More generally, adopting a problem-solving mindset to other classification issues, which are seemingly boundless and beyond the scope of this posting, can greatly enhance the accuracy of your clients’ returns. (I’ve often requested feedback from other CPAs regarding their approaches to CIRAs that transact limited post-turnover business with nonmembers, particularly when their listings of property with the county historically include significant non-commercial property. Significant diversity in practice appears to exist in these and similar circumstances concerning efforts to ensure that property effectively resembling pooled “household goods” is classified/removed as appropriate.) Practitioners should remain proactive and solution-oriented in addressing classification issues.

 

  1. Property Condition: Your discussions with management may unveil circumstances indicative of potential asset impairment, which for any number of reasons, may not have been recorded by the client under its financial reporting framework. You should communicate the effects on the property’s condition and attach substantiating documentation, if readily available, upon obtaining the client’s consent; even contemporaneous pictures are apparently accepted and reviewed by property appraisers.
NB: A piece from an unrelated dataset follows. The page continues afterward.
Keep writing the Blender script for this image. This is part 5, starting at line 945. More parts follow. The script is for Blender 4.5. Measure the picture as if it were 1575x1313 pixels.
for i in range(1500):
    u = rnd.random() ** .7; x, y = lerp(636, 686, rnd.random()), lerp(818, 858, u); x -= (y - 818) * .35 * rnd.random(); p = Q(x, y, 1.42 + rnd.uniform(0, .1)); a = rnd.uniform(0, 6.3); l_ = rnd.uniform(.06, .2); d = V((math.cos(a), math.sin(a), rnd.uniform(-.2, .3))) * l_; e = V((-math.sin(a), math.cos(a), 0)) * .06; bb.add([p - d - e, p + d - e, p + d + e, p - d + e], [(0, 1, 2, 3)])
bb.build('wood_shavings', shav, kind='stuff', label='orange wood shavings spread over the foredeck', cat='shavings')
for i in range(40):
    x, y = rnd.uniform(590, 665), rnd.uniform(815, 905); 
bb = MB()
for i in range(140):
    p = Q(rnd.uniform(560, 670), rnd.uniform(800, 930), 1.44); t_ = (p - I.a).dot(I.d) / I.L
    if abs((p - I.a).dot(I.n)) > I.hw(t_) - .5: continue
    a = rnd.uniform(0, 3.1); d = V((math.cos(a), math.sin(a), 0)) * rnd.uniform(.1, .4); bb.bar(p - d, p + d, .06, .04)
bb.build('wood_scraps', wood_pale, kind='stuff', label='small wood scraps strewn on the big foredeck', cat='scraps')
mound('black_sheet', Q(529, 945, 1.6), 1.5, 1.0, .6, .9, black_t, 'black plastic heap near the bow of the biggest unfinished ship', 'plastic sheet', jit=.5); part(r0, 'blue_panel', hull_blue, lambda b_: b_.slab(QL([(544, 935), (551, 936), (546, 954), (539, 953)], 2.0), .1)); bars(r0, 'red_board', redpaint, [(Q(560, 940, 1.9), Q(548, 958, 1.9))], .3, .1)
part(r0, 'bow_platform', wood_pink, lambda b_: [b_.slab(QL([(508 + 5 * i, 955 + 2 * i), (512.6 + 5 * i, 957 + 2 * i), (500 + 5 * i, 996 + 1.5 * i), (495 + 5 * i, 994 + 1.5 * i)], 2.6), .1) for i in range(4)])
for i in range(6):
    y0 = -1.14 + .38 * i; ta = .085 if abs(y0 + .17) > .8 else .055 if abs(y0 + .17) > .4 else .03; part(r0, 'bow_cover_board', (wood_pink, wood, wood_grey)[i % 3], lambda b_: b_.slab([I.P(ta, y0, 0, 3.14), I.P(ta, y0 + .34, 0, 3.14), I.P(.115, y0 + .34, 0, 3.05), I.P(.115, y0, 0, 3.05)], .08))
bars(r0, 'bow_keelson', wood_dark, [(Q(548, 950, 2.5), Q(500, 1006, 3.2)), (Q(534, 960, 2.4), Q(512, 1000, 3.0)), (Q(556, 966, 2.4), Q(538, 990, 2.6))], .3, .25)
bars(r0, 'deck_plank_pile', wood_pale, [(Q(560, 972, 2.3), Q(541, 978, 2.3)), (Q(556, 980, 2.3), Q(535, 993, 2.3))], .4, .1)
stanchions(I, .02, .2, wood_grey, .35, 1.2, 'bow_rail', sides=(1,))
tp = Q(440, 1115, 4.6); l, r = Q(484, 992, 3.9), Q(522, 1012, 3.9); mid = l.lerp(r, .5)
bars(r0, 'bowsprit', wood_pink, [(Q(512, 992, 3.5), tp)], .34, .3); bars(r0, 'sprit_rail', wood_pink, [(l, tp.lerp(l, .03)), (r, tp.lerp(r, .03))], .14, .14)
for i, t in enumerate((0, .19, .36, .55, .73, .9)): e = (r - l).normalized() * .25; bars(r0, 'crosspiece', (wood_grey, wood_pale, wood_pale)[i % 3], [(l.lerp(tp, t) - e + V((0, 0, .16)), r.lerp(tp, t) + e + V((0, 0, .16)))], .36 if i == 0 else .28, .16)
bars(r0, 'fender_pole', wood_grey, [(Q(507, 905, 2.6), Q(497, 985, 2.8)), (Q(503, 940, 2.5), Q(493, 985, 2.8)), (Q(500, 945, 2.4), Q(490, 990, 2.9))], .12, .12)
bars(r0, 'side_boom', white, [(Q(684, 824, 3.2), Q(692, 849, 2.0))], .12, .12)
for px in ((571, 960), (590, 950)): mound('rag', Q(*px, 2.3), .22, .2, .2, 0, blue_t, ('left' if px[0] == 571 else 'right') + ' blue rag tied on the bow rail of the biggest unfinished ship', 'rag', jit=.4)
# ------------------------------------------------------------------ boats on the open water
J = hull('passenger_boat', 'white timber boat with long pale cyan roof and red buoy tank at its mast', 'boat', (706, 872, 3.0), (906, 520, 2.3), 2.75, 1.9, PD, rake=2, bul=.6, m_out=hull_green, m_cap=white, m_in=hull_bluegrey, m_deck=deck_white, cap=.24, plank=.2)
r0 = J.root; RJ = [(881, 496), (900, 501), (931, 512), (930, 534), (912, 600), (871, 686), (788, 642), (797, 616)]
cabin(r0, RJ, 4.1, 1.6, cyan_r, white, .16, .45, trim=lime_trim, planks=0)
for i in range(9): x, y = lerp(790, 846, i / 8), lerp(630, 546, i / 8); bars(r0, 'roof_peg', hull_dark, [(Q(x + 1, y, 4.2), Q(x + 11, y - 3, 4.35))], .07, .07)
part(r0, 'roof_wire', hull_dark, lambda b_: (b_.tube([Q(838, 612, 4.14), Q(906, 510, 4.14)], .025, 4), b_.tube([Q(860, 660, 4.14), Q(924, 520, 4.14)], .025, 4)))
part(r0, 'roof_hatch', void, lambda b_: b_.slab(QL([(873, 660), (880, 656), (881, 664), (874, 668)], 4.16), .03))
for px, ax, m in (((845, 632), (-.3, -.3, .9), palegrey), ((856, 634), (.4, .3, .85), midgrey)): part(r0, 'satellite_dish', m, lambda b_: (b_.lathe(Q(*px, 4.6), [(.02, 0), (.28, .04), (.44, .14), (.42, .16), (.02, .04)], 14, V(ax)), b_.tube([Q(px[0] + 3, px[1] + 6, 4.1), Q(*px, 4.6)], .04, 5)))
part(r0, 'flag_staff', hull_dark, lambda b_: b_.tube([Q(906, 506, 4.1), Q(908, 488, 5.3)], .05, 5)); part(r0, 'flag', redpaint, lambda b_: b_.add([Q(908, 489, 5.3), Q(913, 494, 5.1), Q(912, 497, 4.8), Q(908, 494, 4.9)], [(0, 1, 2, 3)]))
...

Such documentation may depict property’s condition more reliably than a mere indication of “poor” on the return. In taking these steps, you may give the property appraiser cause to adjust its depreciation assumptions to more accurately reflect the condition of the property. For example, if the “trended” historical cost (adjusted for inflationary considerations, etc.), termed the “Replacement Cost New,” is subjected to a floor below which it will not generally depreciate, your documentation may provide a basis to lower this threshold.

 

  1. Attitudes and Visceral Reactions: Tax policy views you may have regarding ad valorem taxation in Florida should generally not filter into your work. Your notions of fairness should only influence your work product insofar as they relate to bona fide issues of how the TPP tax applies to your client. Firmly reject any attitude to the contrary.

 

This posting was primarily an appeal to the younger generation because, based on my interactions with peers, these professionals seem especially receptive to this type of message. I sincerely believe a shift in attitudes can be spearheaded by young CPAs that can change perspectives, provide higher levels of TPP services to clients, and more faithfully honor the public trust. I hope you agree.